Sweetheart—you appear innocently under the impression that that the film spectacle just now soaked through your wondering retinae is akin to an ordinary cinematic adaptation from an existing literary source, and deplore the sundry cuts and compromises attendant upon the imperative of squeezing the original saga with all its richness into just 140 minutes. Alas, dear, we're not talking Brideshead Revisited* or even Lord of the Rings here: there was no literary "original," for all that a booklike object was made available for gentle pop culture consumers like yourself in advance of the cinematic release. The booklike object (which you are pleased to call a "novel") was in fact derived from the shooting script, and the author, 43 year-old "Matthew Woodring Stover" (whose bibliography and biography both fairly shout "Hack!" "Hack!"), was permitted, doubtless with adult supervision, to flesh out the story you raptly absorbed from the screen. You really should understand, though, that your experience at the St. Louis McMultiplex was the real deal, and that the paperback you greedily absorbed upon its release last month was merely a riff upon a theme.
Ah, well first of all, I started off writing the word book (instead of novel), but since I was planning to post this in all my Star Wars groups as well, and they call it "the novel" I decided to go with novel instead. I did goof a few times I think though, and refer to it as a book.
I know what a literary work is, I even own Brideshead Revisited, and it was stupendous. It was also a marvelous PBS series that I hope to someday own. Jeremy Irons and Anthony Andrews were just brilliant in it and the only thing I'd seen Anthony do better in on television was Danger UXB, also a wonderful series. I own that novel as well. :)
So I wasn't referring to Star Wars ROTS the novel as a "literary" work, but as the fleshed out, more detailed version of the movie in book form. And Lucas approved the book so it's right on with the movie as in what's missing, and even has many of the deleted scenes in it.
yours in hope that a life awaits you after SWE3,
Of course it does. I didn't even have any sort of empty feeling because this is the "last" movie, supposedly. I just enjoyed the film. :)
*Brideshead Revisited is a novel by Evelyn Waugh (a boy), originally published in 1945, that takes up 351 pages in the trade paperback edition. It was adapted for television a quarter of a century ago, and in a full eleven hours was rendered to the screen as faithfully as it is possible for a novel to be so transformed.
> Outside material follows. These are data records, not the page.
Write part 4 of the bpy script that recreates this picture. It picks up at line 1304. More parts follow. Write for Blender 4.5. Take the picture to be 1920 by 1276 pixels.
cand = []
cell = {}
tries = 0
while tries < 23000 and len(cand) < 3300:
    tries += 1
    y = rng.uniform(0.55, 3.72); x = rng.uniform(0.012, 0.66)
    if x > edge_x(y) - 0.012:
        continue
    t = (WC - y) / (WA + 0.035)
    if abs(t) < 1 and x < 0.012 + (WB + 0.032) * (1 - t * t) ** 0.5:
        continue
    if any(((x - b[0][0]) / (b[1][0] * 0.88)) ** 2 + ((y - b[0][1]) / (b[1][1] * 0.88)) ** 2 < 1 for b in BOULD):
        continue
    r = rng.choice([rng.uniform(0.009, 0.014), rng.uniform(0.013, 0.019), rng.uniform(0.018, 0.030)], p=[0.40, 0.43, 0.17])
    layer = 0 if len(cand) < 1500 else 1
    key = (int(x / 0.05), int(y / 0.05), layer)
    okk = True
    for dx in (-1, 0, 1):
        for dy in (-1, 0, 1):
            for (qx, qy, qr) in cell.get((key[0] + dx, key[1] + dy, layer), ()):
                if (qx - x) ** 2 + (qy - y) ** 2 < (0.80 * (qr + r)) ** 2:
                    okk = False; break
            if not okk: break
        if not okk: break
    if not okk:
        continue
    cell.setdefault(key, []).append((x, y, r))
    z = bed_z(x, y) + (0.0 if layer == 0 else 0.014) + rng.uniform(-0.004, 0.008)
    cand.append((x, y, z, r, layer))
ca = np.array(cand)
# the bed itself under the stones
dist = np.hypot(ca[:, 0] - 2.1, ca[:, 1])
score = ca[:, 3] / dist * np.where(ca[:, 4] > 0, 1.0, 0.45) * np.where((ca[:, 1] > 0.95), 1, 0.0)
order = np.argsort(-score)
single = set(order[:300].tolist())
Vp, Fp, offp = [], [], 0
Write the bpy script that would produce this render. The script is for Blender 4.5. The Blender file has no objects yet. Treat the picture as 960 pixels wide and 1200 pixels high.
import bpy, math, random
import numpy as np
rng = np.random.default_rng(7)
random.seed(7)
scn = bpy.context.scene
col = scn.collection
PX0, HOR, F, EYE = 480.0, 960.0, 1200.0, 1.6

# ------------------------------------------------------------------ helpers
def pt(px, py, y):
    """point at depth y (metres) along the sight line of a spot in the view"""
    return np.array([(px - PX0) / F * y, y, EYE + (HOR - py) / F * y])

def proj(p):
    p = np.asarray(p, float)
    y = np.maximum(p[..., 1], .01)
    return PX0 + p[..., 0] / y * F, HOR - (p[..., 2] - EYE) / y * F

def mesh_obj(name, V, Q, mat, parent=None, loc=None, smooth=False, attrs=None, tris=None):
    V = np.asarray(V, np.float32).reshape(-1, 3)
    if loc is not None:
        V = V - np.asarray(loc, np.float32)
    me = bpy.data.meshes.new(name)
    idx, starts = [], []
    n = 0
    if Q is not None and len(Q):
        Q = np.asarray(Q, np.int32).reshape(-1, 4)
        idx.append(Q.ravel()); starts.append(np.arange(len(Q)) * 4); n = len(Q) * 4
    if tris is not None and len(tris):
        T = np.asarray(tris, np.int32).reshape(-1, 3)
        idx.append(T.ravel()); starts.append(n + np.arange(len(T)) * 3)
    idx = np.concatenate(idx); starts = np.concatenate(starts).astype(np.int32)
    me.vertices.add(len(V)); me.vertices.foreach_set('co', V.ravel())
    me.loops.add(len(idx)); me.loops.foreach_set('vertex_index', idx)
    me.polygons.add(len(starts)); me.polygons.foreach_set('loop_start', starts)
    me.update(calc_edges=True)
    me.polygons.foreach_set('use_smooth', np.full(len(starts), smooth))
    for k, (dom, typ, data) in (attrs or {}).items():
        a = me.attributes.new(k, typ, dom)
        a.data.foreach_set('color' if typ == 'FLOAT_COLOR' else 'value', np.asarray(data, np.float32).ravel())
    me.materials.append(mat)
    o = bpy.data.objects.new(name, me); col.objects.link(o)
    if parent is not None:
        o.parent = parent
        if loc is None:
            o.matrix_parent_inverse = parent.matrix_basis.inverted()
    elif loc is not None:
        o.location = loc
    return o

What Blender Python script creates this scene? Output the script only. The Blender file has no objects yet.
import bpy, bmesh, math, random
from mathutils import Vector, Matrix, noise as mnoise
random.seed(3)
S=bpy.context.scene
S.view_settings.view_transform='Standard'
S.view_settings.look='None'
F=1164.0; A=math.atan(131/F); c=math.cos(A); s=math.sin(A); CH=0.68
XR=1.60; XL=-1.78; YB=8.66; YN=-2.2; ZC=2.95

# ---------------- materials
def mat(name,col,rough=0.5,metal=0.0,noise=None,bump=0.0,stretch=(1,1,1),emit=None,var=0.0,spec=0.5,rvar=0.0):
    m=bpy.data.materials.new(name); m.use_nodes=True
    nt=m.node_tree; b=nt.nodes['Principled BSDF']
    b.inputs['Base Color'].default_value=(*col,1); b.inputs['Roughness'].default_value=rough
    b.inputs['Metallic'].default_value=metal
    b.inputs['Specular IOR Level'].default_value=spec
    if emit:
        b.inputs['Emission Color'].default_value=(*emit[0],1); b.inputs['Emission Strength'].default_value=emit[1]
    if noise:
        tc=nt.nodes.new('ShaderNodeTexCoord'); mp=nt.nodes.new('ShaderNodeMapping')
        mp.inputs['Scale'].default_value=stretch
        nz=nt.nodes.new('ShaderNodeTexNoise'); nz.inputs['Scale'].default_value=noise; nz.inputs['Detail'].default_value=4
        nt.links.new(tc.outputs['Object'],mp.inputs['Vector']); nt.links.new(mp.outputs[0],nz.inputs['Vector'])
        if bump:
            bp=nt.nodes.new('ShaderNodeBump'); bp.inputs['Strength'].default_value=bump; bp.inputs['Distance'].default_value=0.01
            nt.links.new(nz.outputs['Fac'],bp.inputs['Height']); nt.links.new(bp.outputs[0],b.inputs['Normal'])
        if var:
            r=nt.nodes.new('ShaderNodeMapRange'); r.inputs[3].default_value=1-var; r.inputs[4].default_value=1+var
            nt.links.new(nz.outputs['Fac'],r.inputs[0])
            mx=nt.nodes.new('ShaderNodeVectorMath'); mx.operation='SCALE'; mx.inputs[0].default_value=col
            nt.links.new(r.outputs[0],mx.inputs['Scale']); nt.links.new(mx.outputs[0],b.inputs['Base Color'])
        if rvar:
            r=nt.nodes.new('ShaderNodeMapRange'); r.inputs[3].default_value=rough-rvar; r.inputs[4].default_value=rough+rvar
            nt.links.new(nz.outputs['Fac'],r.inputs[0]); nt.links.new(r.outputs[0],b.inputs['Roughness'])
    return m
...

You, Brenda, would find it unendurable: if pinned beneath a heavy bookshelf with Brideshead Revisited playing on a monitor in your line of sight you would chew your leg off and crawl to the multiplex to see "Revenge of the Sith" one last time before you expired from loss of blood.
I would not find it unendurable, I loved it! I would have purchased it by now, but it costs a lot! And when I was watching it, I didn't yet own a VCR. But someday I may own it. :) So I would most certainly NOT chew my leg off to escape, I would lie there and enjoy it. :)
You sir, would be surprised to discover what I like and don't like. ;) For example, I can't stand Lord Of The Rings.